I/D #2: Unit O: Concepts 7-8: Deriving the SRTs

Inquiry Activity Summary

1. 30-60-90

To follow this image, view from right to left starting with what we were given first, an equilateral triangle with sides all equaling 1. Since it's an equilateral triangle, we will also have all angles equal to 60°. We cut the triangle down it's altitude because we want to have right triangles, in this case we get two of them but notice that one of the angles is now 30°, one of the sides is unknown, which happens to be the longer leg, and the shorter leg has been halved to 1/2.

To find the unknown side, we use the Pythagorean theorem but instead of using 1/2 we should double it so that we can have an easier time solving for it.
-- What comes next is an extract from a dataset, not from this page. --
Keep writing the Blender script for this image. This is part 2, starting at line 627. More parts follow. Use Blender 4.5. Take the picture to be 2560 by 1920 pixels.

We can do this because the triangle would still hold proportionate to a 30-60-90 as long as we double the other known side. We find the unknown side to be √3 and we set up our values into a special ratio for our special right triangle by putting n into the values so it can fit any 30-60-90 triangle as long as it fits the ratio.

2. 45-45-90

Once again start with what we were given, this time a square with all sides equaling 1 and the angles each being 90°. We cut across this square to get our two right triangles, both having sides equaling 1 and having two 45° angles but now their hypotenuse has an unknown value. To find this unknown value you use the Pythagorean Theorem and you get √2. We have our final values and turn them into the special ratio for our 45-45-90 triangle by using n as a variable for any other special right triangles we may have to make sure the sides correspond to the ratio of 1, 1, and radical 2.